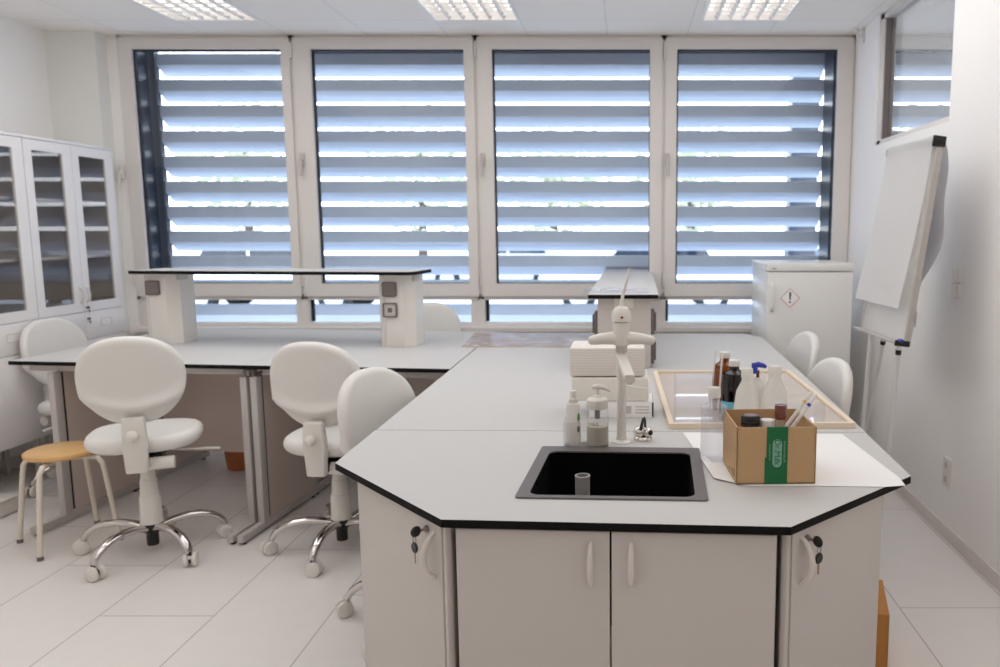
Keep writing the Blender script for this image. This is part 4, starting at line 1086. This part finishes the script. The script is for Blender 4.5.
# ================================================================== STOOL
st = thing('round_stool', 'round wooden-seated stool with four cream tube legs at the left', 'stool', (-2.862, 3.955, 0), R(8))
zs = at(55, 452, y=3.95).z
MB().lathe([(0, zs + .018), (.150, zs + .018), (.163, zs + .012), (.166, zs), (.162, zs - .010), (.150, zs - .014), (0, zs - .014)], (0, 0, 0), 40).build('seat', M['wood'], st)
for k in range(4):
    a = R(-3 + 90 * k); ca, sa = math.cos(a), math.sin(a); r0 = .02
    pts = [(ca * .02, sa * .02, zs - .028), (ca * .13, sa * .13, zs - .028), (ca * .168, sa * .168, zs - .034), (ca * .190, sa * .190, zs - .06), (ca * .198, sa * .198, zs - .10), (ca * .245, sa * .245, .012)]
    lg = MB(); lg.tube(pts, .0125, 12); lo_ = lg.build('leg', M['cream'], st)
    MB().lathe([(0, 0), (.014, 0), (.014, .02), (0, .02)], (ca * .245, sa * .245, 0), 12).build('leg_cap', M['darkgrey'], lo_)

# ================================================================== RIGHT SIDE
# fridge
fy = 5.2; fx0 = at(767, 300, y=fy).x; fx1 = at(852.5, 300, y=fy).x; fz1 = at(810, 271.3, y=fy).z; fz2 = at(810, 265.5, y=fy).z
t = thing('fridge', 'white under-height fridge with a warning diamond in the right window corner', 'fridge', (fx0, fy, 0)); fw = fx1 - fx0
MB().bb((0, .05, .03), (fw, .62, fz1), .004).build('body', M['fridge'], t)
do = MB().bb((.001, 0, .08), (fw - .001, .048, fz1 - .004), .008).build('door', M['fridge'], t)
MB().bb((-.004, -.006, fz1), (fw + .004, .62, fz2 + .012), .006).build('top', M['fridge'], t)
MB().bb((.03, -.009, fz1 + .015), (.055, -.005, fz1 + .022)).build('badge', M['pipe'], t)
b = MB(); b.tube([(.03, .0, 1.24), (.03, -.025, 1.225), (.03, -.035, 1.16), (.03, -.025, 1.09), (.03, 0, 1.07)], .011, 10); b.build('handle', M['fridge'], do)
for xx in (.05, fw - .05): MB().lathe([(0, 0), (.02, 0), (.02, .03), (0, .03)], (xx, .1, 0), 10).build('foot', M['black'], t)
c = at(790, 298, y=fy); dm = basis((c.x - fx0, -.0005, c.z), (1, 0, 0), (0, 0, 1), (0, -1, 0)); r_ = .064
sg = MB().prism([(r_, 0), (0, r_), (-r_, 0), (0, -r_)], 0, .001, mtx=dm).build('warning_diamond', M['paper'], do, smooth=False)
MB().frame([(r_, 0), (0, r_), (-r_, 0), (0, -r_)], [(r_ * .92, 0), (0, r_ * .92), (-r_ * .92, 0), (0, -r_ * .92)], .0008, .0018, dm).build('red_border', M['red'], sg, smooth=False)
b = MB(); b.prism([(-.007, .038), (.007, .038), (.0035, -.012), (-.0035, -.012)], .0008, .0018, mtx=dm); b.prism([(.0065 * math.cos(q), -.027 + .0065 * math.sin(q)) for q in [k * math.pi / 6 for k in range(12)]], .0008, .0018, mtx=dm)
b.build('exclamation_mark', M['black'], sg, smooth=False)

# flip chart leaning by the right wall
n0 = at(939, 139, y=3.70); n1 = at(904.5, 345, y=3.70)          # near edge, top and bottom
fdir = Vector((-.03, .88, 0))
t = thing('flip_chart', 'white flip chart easel with a hanging paper pad by the right wall', 'flip chart', (1.2, 4.1, 0))
O = Vector((1.2, 4.1, 0))
n0 = n0 - O; n1 = n1 - O
far0 = n0 + Vector((-.025, .60, 0)); far1 = n1 + Vector((-.015, .60, 0))
xd = (far0 - n0).normalized(); yd = (n1 - n0).normalized(); zd = xd.cross(yd).normalized()
if zd.x > 0: zd = -zd
bm = basis(n0, xd, yd, zd); bl_ = (n1 - n0).length; bw_ = (far0 - n0).length
b = MB(); b.bb((0, 0, -.018), (bw_, bl_, 0), .003); b.build('board', M['fridge'], t, mtx=bm)
b = MB(); b.frame([(-.008, -.008), (bw_ + .008, -.008), (bw_ + .008, bl_ + .008), (-.008, bl_ + .008)], [(.008, .008), (bw_ - .008, .008), (bw_ - .008, bl_ - .008), (.008, bl_ - .008)], -.024, .005); b.build('board_frame', M['grey'], t, mtx=bm, smooth=False)
b = MB(); b.bb((-.012, -.010, .0), (bw_ + .012, .03, .016), .006); b.bb((-.014, -.014, -.03), (.0, .035, .03), .004); b.build('clamp_bar', M['black'], t, mtx=bm)
b = MB(); b.bb((.0, bl_ - .01, 0), (bw_, bl_ + .002, .045), .003); b.bb((-.012, bl_ - .02, -.02), (0, bl_ + .008, .05), .003, 1); b.build('pen_tray', [M['grey'], M['black']], t, mtx=bm)
MB().tube([(.0, bl_ - .02, .03), (-.05, bl_ - .022, .034)], .008, 10).build('marker', M['blue'], t, mtx=bm)
# paper pad in front, slightly bowed; folded sheets behind
b = MB(); pl_ = .82 * bl_; n = 14; rows = []
for j_ in range(n + 1):
    s = j_ / n; z = .022 + .03 * s * s - .004 * math.sin(s * 5)
    rows.append([(b.bm.verts.new((x_, -.014 + s * (pl_ + .02) * (1 if k_ == 0 else 1.0), z + (.012 * s if k_ else 0)))) for k_, x_ in enumerate((.01, bw_ * .5, bw_ - .02))])
for r0, r1 in zip(rows, rows[1:]):
    for k_ in range(2): b.bm.faces.new((r0[k_], r0[k_ + 1], r1[k_ + 1], r1[k_]))
bmesh.ops.solidify(b.bm, geom=b.bm.faces[:], thickness=.006)
b.build('paper_pad', M['paper'], t, mtx=bm)
b = MB(); rows = []
for j_ in range(n + 1):
    s = j_ / n; z = -.03 - .085 * math.sin(min(1, s * 1.25) * math.pi) * (.55 + .45 * s) - .012 * math.sin(s * 14)
    rows.append([b.bm.verts.new((x_, -.008 + s * (.92 + dy) * bl_, z - dz)) for x_, dy, dz in ((.004, 0, 0), (bw_ * .33, -.04, .02), (bw_ * .66, -.02, -.005), (bw_ - .02, -.07, .02))])
for r0, r1 in zip(rows, rows[1:]):
    for k_ in range(3): b.bm.faces.new((r0[k_], r0[k_ + 1], r1[k_ + 1], r1[k_]))
bmesh.ops.solidify(b.bm, geom=b.bm.faces[:], thickness=.003)
b.build('folded_sheets', mat('grey_white_paper', (226, 226, 230), .8), t, mtx=bm)
# legs
lf = lambda u, v, y: at(u, v, y=y) - O
legs = []
for (ua, va, ya_), (ub, vb, yb_) in (((874, 300, 4.35), (862.5, 428, 4.45)), ((884, 337, 4.3), (866, 425, 4.62)), ((899, 346, 3.86), (887.5, 453, 3.92))):
    p = at(ua, va, y=ya_) - O; q = at(ub, vb, y=yb_) - O
    legs.append((p, p + (q - p) * (p.z / (p.z - q.z))))
for p, q in legs:
    l = MB(); l.tube([p, q + Vector((0, 0, .002))], .0125, 12); lo_ = l.build('leg', M['cabwhite'], t)
    mp = p + (q - p) * .03
    MB().tube([mp - (q - p).normalized() * .012, mp + (q - p).normalized() * .012], .0145, 12).build('clamp_collar', M['black'], lo_)

# switch and sockets on the right wall
def wall_plate(name, label, cat, u, v, vert, holes):
    p = at(u, v, x=XR); t = thing(name, label, cat, (XR, p.y, p.z), 0, 'white fittings on the right wall')
    mm = basis((0, 0, 0), (0, 1, 0), (0, 0, 1), (-1, 0, 0))
    for k in range(vert):
        z = (k - (vert - 1) / 2) * .075
        q = MB(); q.prism(rrect(.082, .072, .01), 0, .012, mtx=mm @ Matrix.Translation((0, z, 0))); po = q.build('plate', M['puplastic'], t)
        if holes: MB().lathe([(0, 0), (.018, 0), (.018, .003), (0, .003)], (-.0125, 0, z), 16, 0, Matrix.Rotation(R(-90), 4, 'Y')).build('socket_well', M['grey'], po)
        else: MB().prism(rrect(.056, .056, .006), 0, .005, mtx=mm @ Matrix.Translation((0, z, .0115))).build('rocker', M['tap'], po)
    return t
wall_plate('light_switch', 'white double switch on the right wall beside the flip chart', 'switch', 957.5, 283, 2, False)
wall_plate('wall_socket', 'white double socket low on the right wall above the skirting', 'socket', 948, 472, 2, True)
# coat hook by the window corner
p = at(864.5, 33, x=XR); t = thing('wall_hook', 'small white hook high on the right wall beside the window', 'hook', (XR, p.y, p.z))
MB().box((-.006, 0, 0), (.012, .03, .13), None, .004).build('plate', M['frame'], t)
MB().tube([(-.01, 0, -.03), (-.04, 0, -.04), (-.05, 0, -.02), (-.05, 0, .03)], .008, 8).build('hook_arm', M['frame'], t)

# brown carton on the floor right of the sink unit, orange tub under the left table
p = at(887, 640, z=.0); 
t = thing('floor_carton', 'brown cardboard carton on the floor behind the right end of the sink cabinets', 'box', (.955, 2.73, 0), R(-13))
cz = .212
b = MB(); b.bb((-.30, 0, .0), (.0, .30, .004))
for lo, hi in (((-.30, 0, 0), (.0, .004, cz)), ((-.30, .296, 0), (.0, .30, cz)), ((-.30, 0, 0), (-.296, .30, cz)), ((-.004, 0, 0), (0, .30, cz))): b.bb(lo, hi)
b.build('carton', M['orange'], t, smooth=False)
b = MB(); b.bb((-.30, 0, cz), (.0, .1485, cz + .004)); b.bb((-.30, .1515, cz), (.0, .30, cz + .004)); b.build('top_flaps', M['orange'], t, smooth=False)
p = at(241, 468, z=0); t = thing('orange_tub', 'small orange tub on the floor behind the left lab table', 'tub', (p.x, p.y, 0))
MB().lathe([(0, .004), (.075, .004), (.082, .012), (.10, .17), (.106, .172), (.106, .18), (.096, .18), (.078, .016), (0, .012)], (0, 0, 0), 24).build('bucket', M['orangep'], t)
b = MB(); b.tube([(-.10, 0, .15), (-.115, -.02, .17), (-.14, -.04, .14)], .008, 8); b.build('grip', M['black'], t)
t = thing('storage_box', 'white plastic box edge on the floor at the left border of the photo', 'box', (-3.70, 4.12, 0))
b = MB(); b.box((.125, .15, .045), (.22, .3, .085), None, .015); b.build('box_body', M['puplastic'], t)
b = MB(); b.box((.125, .15, .092), (.23, .315, .012), None, .005); b.build('lid', M['puplastic'], t)

# ================================================================== LIGHT
w = bpy.data.worlds.new('sky'); SC.world = w; w.use_nodes = True
nt = w.node_tree; bg = nt.nodes['Background']
tc = nt.nodes.new('ShaderNodeTexCoord'); sp_ = nt.nodes.new('ShaderNodeSeparateXYZ'); rp = nt.nodes.new('ShaderNodeValToRGB')
nt.links.new(tc.outputs['Generated'], sp_.inputs[0]); nt.links.new(sp_.outputs['Z'], rp.inputs[0])
rp.color_ramp.elements[0].color = (.95, .97, 1, 1); rp.color_ramp.elements[1].color = (.72, .84, 1.0, 1); rp.color_ramp.elements[1].position = .7
nt.links.new(rp.outputs[0], bg.inputs['Color']); bg.inputs['Strength'].default_value = 5.3

def area(name, loc, sx, sy, power, rot=(0, 0, 0), col=(1, .99, .98)):
    l = bpy.data.lights.new(name, 'AREA'); l.shape = 'RECTANGLE'; l.size = sx; l.size_y = sy; l.energy = power; l.color = col
    o = bpy.data.objects.new(name, l); COL.objects.link(o); o.location = loc; o.rotation_euler = rot; return o
for yy, pws in ((4.1, (19, 12, 16)), (2.0, (11, 5, 7)), (-.1, (8, 4, 5))):  # broad fill lights added below the ceiling without fixtures, enlarged to soften shadows
    for x, pw in zip((-2.5, -.9, .7), pws): area('ceiling_fill_light', (x, yy, ZC - .012), 1.7, 1.7, pw)

# ================================================================== CAMERA
cam = bpy.data.cameras.new('camera'); co = bpy.data.objects.new('camera', cam); COL.objects.link(co)
co.location = (0, 0, CAMH); co.rotation_euler = (R(90) - TH, 0, 0)
cam.sensor_fit = 'HORIZONTAL'; cam.sensor_width = 36; cam.lens = F * 36 / 1000
cam.shift_x = (500 - CX) / 1000; cam.shift_y = 0
cam.clip_start = .05; cam.clip_end = 300
cam.dof.use_dof = True; cam.dof.focus_distance = 2.35; cam.dof.aperture_fstop = 3.2
SC.camera = co
vs = SC.view_settings; vs.view_transform = 'Standard'; vs.look = 'None'; vs.gamma = 1; vs.exposure = 0; vs.use_curve_mapping = False
SC.cycles.use_denoising = True
SC.cycles.max_bounces = 16; SC.cycles.diffuse_bounces = 12; SC.cycles.glossy_bounces = 4; SC.cycles.transparent_max_bounces = 24
SC.cycles.sample_clamp_indirect = 6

## Stated exercise
The lines from the top of the data above through the one holding "MB().lathe([(0, 0), (.014, 0), (.014, .02), (0, .02)], (ca" are to be repeated exactly, and only those, with no pictures.

## Answer to the exercise
Keep writing the Blender script for this image. This is part 4, starting at line 1086. This part finishes the script. The script is for Blender 4.5.
# ================================================================== STOOL
st = thing('round_stool', 'round wooden-seated stool with four cream tube legs at the left', 'stool', (-2.862, 3.955, 0), R(8))
zs = at(55, 452, y=3.95).z
MB().lathe([(0, zs + .018), (.150, zs + .018), (.163, zs + .012), (.166, zs), (.162, zs - .010), (.150, zs - .014), (0, zs - .014)], (0, 0, 0), 40).build('seat', M['wood'], st)
for k in range(4):
    a = R(-3 + 90 * k); ca, sa = math.cos(a), math.sin(a); r0 = .02
    pts = [(ca * .02, sa * .02, zs - .028), (ca * .13, sa * .13, zs - .028), (ca * .168, sa * .168, zs - .034), (ca * .190, sa * .190, zs - .06), (ca * .198, sa * .198, zs - .10), (ca * .245, sa * .245, .012)]
    lg = MB(); lg.tube(pts, .0125, 12); lo_ = lg.build('leg', M['cream'], st)
    MB().lathe([(0, 0), (.014, 0), (.014, .02), (0, .02)], (ca * .245, sa * .245, 0), 12).build('leg_cap', M['darkgrey'], lo_)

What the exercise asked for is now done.